The most powerful quote of the entire post that addresses this issue was this:

"But, overall the service was much improved on what was being offered before."

Bottom line, done.

It has been my experience that many academic IT departments want to retain total control by rolling their own everything and keeping job security in the process. However, this attitude and approach is potentially understandable.

Once upon a time, "rolling your own" was the only way you could have e-mail and Internet access, because only Universities had it, and Universities were the cutting edge of development of such services.

However, such services have long become ubiquitous and standard platforms. Standard platforms have emerged and matured, and huge corporations and governments now depend on these technologies as mission-critical core infrastructure, alongside heating, plumbing, and electric. Can you imagine a University manufacturing its own plumbing, rolling out their own electrical wiring, retaining engineers to design furnaces? The dean of Engineering (as brilliant as he may be) is never in charge of the Physical Plant.

The sea-change in the technological reality will require a corresponding sea-change in the culture of academic IT departments. It won't be easy, but it has to happen.

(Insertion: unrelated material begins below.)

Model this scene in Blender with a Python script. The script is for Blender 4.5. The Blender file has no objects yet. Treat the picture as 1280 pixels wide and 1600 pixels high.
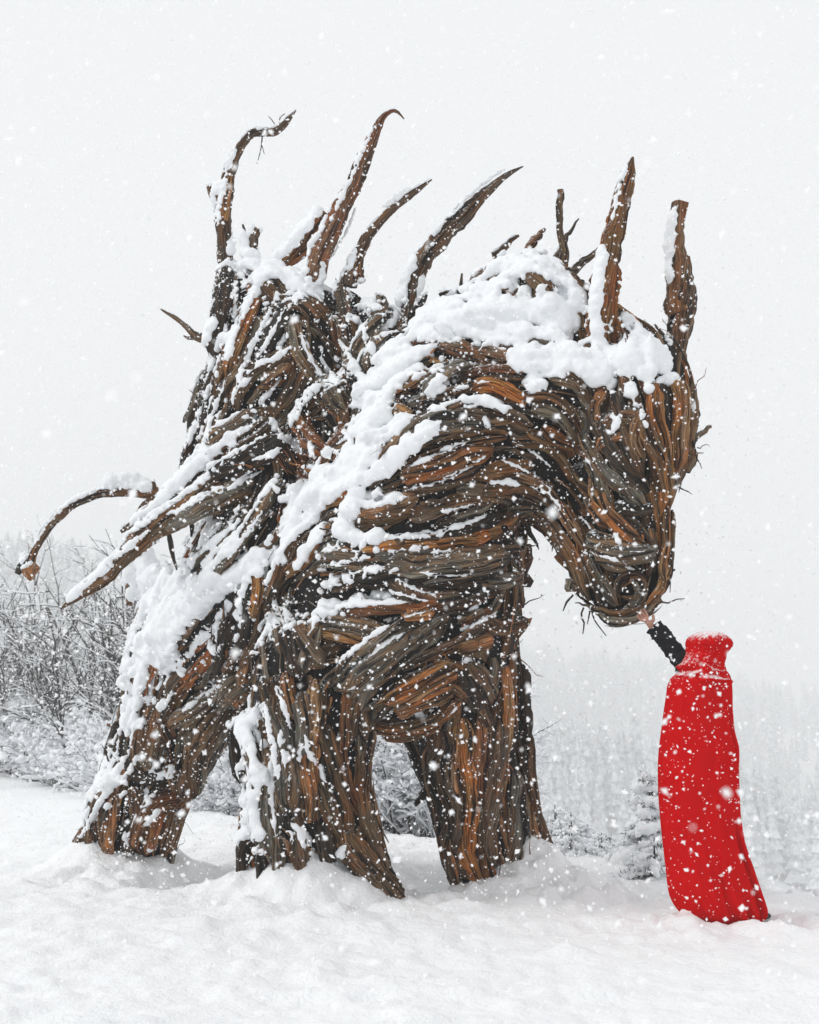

Let the computer science department do the research. IT has to "just work." Period.

Anonymous said...

A lot of crying about Google going bust, unwillingness to change... babwahahahah. What if Microsoft goes bust?

More organizations should do this and save lots of bucks by stepping off the Microsoft treadmill.

Right now I am stuck on an old MS Exchance system that is old, failing and and they are not going to upgrade. Nor can we use google. 40mb limit sucks.